Infoscience

Journal article

Relationship between tourism demand in the Swiss Alps and hot summer air temperatures associated with climate change

We quantified the impacts of hot summer air temperatures on tourism in the Swiss Alps by analysing the relationship between temperature and overnight stays in 40 Alpine resorts. Several temperature thresholds were tested to detect the relationship between them and summer tourism. Our results reveal significant correlations between the number of nights spent in mountain resorts and hot temperatures at lower elevations. The relationship between hot temperatures and overnight stays is more important in June and to a lesser extent in August than in July. This is probably because holidays and the peak of domestic tourist demand in summer usually take place between the beginning of July and mid-August so that long-term planned stays dominate more during these months compared to June.
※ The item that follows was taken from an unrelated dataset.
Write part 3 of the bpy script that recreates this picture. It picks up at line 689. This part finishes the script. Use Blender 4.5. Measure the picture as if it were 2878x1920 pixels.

The alpine resorts nearest to cities are most affected by hot temperatures. This is probably because reactions to hot episodes take place on a short-term basis as heat waves remain relatively rare. Our results suggest that alpine tourist resorts could benefit from hotter temperatures at lower elevations under future climates. Tourists already react on a short-term basis to hot days and spend more nights in hotels in mountain resorts. If heat waves become more regular, it seems likely that tourists will choose to stay at alpine resorts more frequently and for longer periods.